Some guys just throw grenades. This Bears coach jumped on one. Took one for the team. Stepped up and basically said, "Hey, I am willing to likely now get fired for the sake of not letting this team be a network TV joke. Hell no. We need to be an HBO-worthy laughingstock."

You gotta admire that moxie, ladies and gents. We need to ask ourselves if any of us would be willing, after months of public embarrassment, to not quit. To not rest on our laurels of suckage but instead go hard and not go home. Not our Bears. Nuh uh. They looked around and thought, "Been there, Jaguared that."

Now head coach Marc Trestman will step up to a podium and tell the class to quiet down because every catastrophic comedy needs its uptight straight man authority figure. But he's square like a fox. It's some next-level brand comedy he's doing that most just can't wrap their brains around right now. Could you stand in front of assembled media and Bears Nation on Friday and with a straight face spread this constantly mutating turd like creamy peanut butter? I know I couldn't.

Hats off to you, Marc. But, please, keep yours on.

"I'm still kind of trying to sort my way through this to be honest," one player who obviously isn't as fun as Kromer and doesn't appreciate going on the record with his gasoline told Biggs. "It's one of the most (messed) up things I have ever seen."

"It's a (messed) up situation," another player without a sense of humor said.

Expletived-up, sure. But the Bears were FUBAR months ago. They could have chosen to be that same joke your uncle tells at every family get-together. You know, like the New York Jets. This team took the joke less traveled by, though, and that has really made a difference in the level of respect they've garnered.

They are now that cousin who was a few years older than you who went away to art school and showed up for the holidays all in everybody's face with how liberated she became and how you Midwestern prudes had never looked at the absurdity of the real world. She opened your eyes about just how sick and twisted society or a professional football team can be. She told you the joke called "The Aristocrats."

That's what the Bears have become. Comedy for comedians. Postmodern comedy that your parents furrow their brows at and your grandparents would call the police about. Something truly appreciated by only those who understand that an envelope has to continuously be pushed, even if it's already past the toilet and somewhere in the septic tank. The kind of important work that got Lenny Bruce thrown in jail years ago only to have comedic history prove the haters fools. The Bears know that one day years down the road people will look back and see the Cutler contract as comedic genius that never got its due in its day.

The 2004 Chicago Cubs tried to be that, but they were too early. We weren't ready and didn't appreciate that their contempt for the audience was really affection for it.

These Bears, though, are brilliant. They get it. Make the crowd more and more uncomfortable until they have no choice but to laugh, even if out of pure frustration or insanity. George Carlin, Bill Hicks, Paul Mooney — it's doubtful that they could have ever achieved this level of anti-comedy.

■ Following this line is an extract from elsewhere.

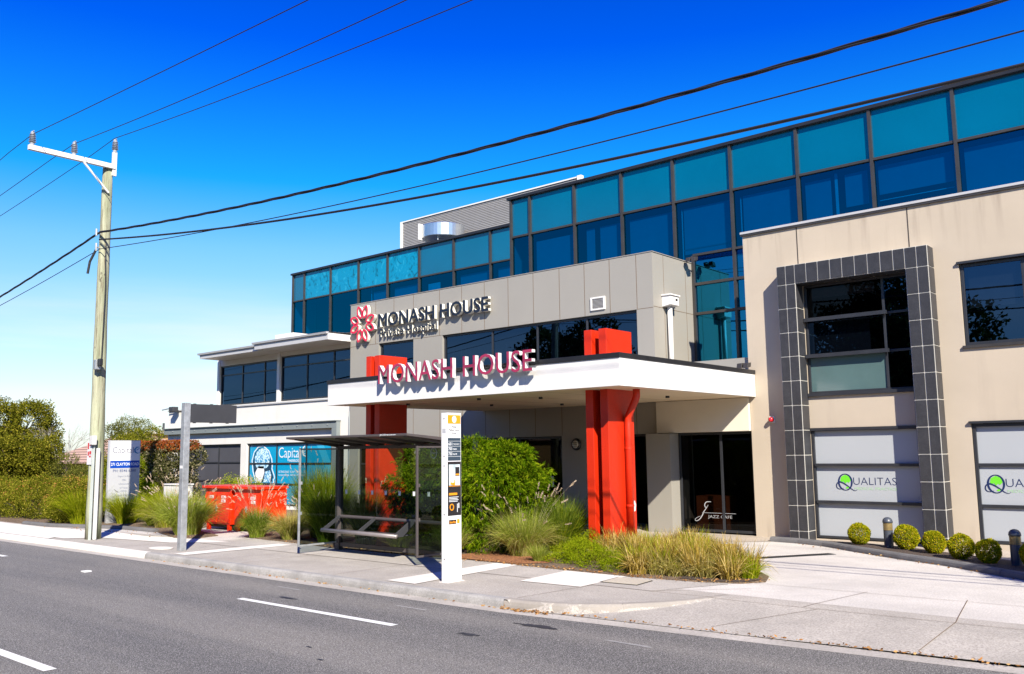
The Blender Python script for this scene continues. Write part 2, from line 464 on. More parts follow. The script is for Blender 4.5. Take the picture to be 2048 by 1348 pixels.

A lot of huffy national media types will probably treat this team as a menace to the sanctity of good-natured concussive NFL humor. "Why can't they be more clean like Louie Anderson or the Buccaneers?"

This is Chicago, damn it, and we don't appreciate clean or easy or comfortable. And that's why these Bears deserve so much credit for never stopping the joke and working so hard to become the surreal profanity we call our own.